Andy Rooney to speak at May Commencement

Longtime “60 Minutes” correspondent Andy Rooney will keynote the University’s May 22 Commencement ceremony on The Ellipse.

President Stephen Joel Trachtenberg called the CBS journalist a “man at the peak of a long and interesting career who has devoted himself to thinking out complex issues and sharing them with the rest of the country.”

“I think he’s very interesting,” said Trachtenberg, the first University official to confirm Rooney’s speaker selection, in an interview Wednesday. “I think we’ll get a very good talk.”

Rooney’s granddaughter, a GW student, informed The Hatchet on Tuesday about the University’s Commencement speaker selection. She requested that her name be witheld because of the sensitivities involved with disclosing a Commencement speaker months before GW announces it. University officials typically release information about speakers on May 1.

Rooney said he accepted an invitation in December to speak at the graduation ceremony, following a meeting between Trachtenberg and his granddaughter.

“Someone called me and asked if I’d do it and I said yes,” Rooney said in a phone interview Tuesday from his CBS office in New York. “It wasn’t a big deal.”

Rooney, who will deliver the event’s main address, will be joined on stage by other honorary degree recipients who have yet to be chosen, Trachtenberg said. Any additional speakers will likely make brief remarks. Rooney will not be paid.

At last year’s Commencement, which had no keynote speaker, four people – including Nobel Prize winner Leon Lederman and former Gen. John Shalikashvili – delivered five-minute speeches.

Rooney, who has spoken at several graduation ceremonies, said he does not yet know what he will say to the more than 20,000 students, parents and alumni that will gather between the White House and the National Mall on May 22.

He said he will not address a discredited “60 Minutes II” report about President Bush’s National Guard Service.
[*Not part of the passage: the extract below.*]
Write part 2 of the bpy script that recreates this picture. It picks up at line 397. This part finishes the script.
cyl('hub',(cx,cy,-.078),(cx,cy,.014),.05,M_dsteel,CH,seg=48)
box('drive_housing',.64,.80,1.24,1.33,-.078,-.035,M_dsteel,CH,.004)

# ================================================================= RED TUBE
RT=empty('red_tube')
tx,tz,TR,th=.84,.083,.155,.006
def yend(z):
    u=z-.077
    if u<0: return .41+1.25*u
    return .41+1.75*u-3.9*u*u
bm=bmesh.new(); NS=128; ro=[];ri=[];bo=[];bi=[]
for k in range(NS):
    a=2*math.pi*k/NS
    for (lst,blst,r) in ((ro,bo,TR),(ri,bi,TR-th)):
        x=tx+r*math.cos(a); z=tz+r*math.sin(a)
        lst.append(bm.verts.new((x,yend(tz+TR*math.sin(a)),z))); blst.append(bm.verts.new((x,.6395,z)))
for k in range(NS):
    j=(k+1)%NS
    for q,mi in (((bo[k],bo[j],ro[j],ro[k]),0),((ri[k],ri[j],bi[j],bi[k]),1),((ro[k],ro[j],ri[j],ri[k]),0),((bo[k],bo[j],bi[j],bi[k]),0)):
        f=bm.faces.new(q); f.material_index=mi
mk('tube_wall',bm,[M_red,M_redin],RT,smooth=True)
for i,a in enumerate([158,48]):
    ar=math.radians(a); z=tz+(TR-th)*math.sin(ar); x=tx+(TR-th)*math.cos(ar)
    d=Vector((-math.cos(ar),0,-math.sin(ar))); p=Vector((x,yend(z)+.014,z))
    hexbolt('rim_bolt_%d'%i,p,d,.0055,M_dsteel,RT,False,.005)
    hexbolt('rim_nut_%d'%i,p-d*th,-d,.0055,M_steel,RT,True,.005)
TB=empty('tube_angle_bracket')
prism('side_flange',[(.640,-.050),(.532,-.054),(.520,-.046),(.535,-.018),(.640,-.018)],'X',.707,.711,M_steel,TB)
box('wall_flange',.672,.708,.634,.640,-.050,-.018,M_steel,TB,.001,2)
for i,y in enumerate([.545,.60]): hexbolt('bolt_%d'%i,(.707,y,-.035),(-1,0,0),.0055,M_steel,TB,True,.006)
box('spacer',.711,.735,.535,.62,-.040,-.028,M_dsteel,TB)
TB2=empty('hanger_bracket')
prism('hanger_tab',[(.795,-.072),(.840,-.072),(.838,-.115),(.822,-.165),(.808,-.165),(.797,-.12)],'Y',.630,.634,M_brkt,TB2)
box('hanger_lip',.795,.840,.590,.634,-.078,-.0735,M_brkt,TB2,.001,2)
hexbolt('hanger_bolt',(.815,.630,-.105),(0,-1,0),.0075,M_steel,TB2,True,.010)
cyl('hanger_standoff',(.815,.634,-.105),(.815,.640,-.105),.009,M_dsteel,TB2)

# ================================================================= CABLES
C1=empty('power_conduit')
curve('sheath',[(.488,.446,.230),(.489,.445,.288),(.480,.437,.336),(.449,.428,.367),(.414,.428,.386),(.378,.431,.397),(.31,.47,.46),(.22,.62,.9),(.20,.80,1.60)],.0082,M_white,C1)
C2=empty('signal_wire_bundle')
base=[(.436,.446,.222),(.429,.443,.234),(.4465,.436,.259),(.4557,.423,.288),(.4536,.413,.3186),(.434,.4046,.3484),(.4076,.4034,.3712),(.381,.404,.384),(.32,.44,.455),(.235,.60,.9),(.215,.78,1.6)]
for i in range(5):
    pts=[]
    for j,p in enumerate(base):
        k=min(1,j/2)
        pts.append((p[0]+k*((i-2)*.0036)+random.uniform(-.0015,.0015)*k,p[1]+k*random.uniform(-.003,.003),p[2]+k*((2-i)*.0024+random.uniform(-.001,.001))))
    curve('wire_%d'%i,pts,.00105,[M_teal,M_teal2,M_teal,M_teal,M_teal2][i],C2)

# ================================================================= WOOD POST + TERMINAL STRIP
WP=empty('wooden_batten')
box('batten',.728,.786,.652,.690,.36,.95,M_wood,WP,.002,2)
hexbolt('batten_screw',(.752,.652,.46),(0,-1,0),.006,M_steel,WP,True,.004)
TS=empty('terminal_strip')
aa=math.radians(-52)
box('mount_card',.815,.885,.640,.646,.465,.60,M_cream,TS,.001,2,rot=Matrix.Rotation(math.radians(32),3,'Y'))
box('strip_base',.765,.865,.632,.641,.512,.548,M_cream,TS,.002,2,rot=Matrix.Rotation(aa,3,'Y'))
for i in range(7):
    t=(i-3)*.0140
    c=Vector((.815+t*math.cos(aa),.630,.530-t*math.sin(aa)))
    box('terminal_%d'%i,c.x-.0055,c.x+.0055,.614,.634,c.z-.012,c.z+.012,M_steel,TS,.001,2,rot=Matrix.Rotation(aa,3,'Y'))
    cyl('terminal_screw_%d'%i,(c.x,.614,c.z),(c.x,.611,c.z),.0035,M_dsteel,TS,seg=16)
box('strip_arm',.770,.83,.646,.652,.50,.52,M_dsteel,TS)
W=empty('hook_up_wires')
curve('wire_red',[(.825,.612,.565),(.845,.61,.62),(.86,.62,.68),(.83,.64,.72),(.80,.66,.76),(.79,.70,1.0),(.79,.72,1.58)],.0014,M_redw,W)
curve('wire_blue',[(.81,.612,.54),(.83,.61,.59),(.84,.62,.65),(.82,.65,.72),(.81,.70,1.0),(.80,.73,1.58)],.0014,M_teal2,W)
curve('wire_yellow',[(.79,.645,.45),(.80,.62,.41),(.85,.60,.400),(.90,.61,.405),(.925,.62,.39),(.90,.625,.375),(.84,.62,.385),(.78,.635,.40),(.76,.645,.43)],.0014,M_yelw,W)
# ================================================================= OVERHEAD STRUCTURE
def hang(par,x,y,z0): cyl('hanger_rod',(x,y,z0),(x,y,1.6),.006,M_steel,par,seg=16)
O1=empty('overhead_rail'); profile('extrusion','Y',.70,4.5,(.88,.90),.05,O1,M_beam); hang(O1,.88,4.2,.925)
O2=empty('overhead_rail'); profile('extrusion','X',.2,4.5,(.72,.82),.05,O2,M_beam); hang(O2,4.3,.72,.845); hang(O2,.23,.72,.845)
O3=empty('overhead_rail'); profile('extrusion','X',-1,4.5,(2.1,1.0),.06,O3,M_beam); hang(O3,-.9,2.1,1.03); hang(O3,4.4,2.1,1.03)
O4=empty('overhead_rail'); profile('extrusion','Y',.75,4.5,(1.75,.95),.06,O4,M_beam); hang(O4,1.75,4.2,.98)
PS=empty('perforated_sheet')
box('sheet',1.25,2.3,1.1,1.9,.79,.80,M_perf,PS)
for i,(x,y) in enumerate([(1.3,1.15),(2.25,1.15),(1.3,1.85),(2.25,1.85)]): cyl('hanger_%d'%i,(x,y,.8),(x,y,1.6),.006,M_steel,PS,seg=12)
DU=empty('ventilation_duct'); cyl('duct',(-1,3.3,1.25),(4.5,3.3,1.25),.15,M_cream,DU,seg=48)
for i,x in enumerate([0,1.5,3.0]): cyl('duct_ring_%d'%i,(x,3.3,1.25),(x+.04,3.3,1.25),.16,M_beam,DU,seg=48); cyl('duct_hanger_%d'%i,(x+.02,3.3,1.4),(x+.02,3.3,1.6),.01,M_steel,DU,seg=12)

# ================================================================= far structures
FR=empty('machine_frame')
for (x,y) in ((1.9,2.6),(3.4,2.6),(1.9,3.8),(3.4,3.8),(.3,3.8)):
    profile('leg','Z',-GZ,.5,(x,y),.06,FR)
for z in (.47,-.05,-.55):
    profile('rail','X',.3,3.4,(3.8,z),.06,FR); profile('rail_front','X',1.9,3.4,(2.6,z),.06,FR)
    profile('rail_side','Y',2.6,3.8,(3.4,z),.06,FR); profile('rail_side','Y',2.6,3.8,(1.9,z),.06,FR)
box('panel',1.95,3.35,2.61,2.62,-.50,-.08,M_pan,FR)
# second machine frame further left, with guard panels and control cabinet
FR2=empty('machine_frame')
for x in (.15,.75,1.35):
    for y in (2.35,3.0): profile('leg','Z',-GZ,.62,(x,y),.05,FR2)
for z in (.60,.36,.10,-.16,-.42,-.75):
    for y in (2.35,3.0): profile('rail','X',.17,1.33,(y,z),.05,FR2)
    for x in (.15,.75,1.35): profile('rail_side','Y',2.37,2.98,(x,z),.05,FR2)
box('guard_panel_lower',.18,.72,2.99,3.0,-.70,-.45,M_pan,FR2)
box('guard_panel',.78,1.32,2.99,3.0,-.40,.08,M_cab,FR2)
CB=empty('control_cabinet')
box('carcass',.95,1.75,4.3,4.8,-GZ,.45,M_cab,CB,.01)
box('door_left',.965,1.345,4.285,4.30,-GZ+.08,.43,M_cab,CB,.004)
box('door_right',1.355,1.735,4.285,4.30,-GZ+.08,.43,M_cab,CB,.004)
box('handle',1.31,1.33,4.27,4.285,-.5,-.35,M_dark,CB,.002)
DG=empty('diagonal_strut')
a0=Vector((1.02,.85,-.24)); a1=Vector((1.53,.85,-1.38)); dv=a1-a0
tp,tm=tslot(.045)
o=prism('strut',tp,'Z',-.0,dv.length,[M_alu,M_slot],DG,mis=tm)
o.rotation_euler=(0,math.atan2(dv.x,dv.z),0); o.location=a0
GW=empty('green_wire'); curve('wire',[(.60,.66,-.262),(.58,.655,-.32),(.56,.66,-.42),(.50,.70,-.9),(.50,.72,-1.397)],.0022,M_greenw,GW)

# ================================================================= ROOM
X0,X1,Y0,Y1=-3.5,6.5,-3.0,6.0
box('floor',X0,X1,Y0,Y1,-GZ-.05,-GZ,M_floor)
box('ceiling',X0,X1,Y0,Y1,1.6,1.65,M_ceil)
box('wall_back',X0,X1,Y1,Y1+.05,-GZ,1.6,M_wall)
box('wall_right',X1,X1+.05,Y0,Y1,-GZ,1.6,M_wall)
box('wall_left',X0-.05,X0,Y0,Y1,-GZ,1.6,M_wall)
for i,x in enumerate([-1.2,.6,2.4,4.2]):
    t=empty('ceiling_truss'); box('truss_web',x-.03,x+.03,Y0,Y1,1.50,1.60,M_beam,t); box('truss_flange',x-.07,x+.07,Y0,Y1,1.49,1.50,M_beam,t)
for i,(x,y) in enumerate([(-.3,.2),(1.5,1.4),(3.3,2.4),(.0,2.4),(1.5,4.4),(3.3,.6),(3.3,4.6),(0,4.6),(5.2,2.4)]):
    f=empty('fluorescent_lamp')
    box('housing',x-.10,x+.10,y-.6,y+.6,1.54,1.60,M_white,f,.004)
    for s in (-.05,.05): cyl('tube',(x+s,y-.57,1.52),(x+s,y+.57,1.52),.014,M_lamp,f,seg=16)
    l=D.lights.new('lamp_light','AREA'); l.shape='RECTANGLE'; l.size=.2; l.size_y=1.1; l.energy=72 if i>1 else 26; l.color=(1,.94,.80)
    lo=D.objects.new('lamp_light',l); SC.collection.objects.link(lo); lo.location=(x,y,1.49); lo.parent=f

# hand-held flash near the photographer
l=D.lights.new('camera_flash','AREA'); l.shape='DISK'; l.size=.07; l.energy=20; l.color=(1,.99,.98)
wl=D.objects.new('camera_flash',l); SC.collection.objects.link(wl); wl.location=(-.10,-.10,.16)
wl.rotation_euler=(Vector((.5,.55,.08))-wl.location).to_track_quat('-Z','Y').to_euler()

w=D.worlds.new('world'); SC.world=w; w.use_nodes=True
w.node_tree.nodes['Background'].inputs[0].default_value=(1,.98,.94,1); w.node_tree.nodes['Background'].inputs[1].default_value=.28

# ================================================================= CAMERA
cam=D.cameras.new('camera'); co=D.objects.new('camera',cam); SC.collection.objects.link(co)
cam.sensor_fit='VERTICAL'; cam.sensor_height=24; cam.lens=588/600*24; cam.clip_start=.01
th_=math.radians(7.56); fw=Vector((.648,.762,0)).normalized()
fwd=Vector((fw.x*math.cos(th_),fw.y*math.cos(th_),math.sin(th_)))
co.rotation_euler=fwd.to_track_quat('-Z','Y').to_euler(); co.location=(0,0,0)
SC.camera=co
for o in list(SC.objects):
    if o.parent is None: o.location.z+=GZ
Earlier this month, CBS fired several senior executives for their handling of the October report, which suggested that Bush evaded his military duties while serving in the National Guard.

“It’s fun to do a graduation speech,” Rooney said. “For the rest of your life, people come up to you in the street and say, ”Hey, you did my graduation speech.'”

Seniors greeted the choice of Rooney with enthusiasm, saying he is a well-known personality who should entertain attendees of all ages.

“It’s good to have someone that the whole audience can relate to,” Katie Powers said. “Sometimes that’s someone on TV.”

“I think it’s a lot better than having the president of another university come to talk to us,” said Heather Spearmint, referring to Brown University President Ruth Simmons, who delivered the 2002 Commencement address. “Because I thought that was stupid.”

Senior Dan Frank said Rooney was his high school graduation speaker and “is actually really funny.”

Rooney, 86, joined CBS in 1949 as a writer. “A Few Minutes with Andy Rooney” became a regular segment on “60 Minutes” in 1978. He has won three Emmys for his work.

Though he has no connection to the GW beyond his granddaughter, Rooney said he liked D.C. and the University.

“I like it,” said Rooney, noting that he always saw students when he stayed at a hotel near campus. “It seems like a good school.”

Asked what he thought about the recent cancellation of CNN’s “Crossfire,” a show that broadcasts from GW, Rooney displayed his famous ability to deliver succinct criticisms: “I was not a big fan.”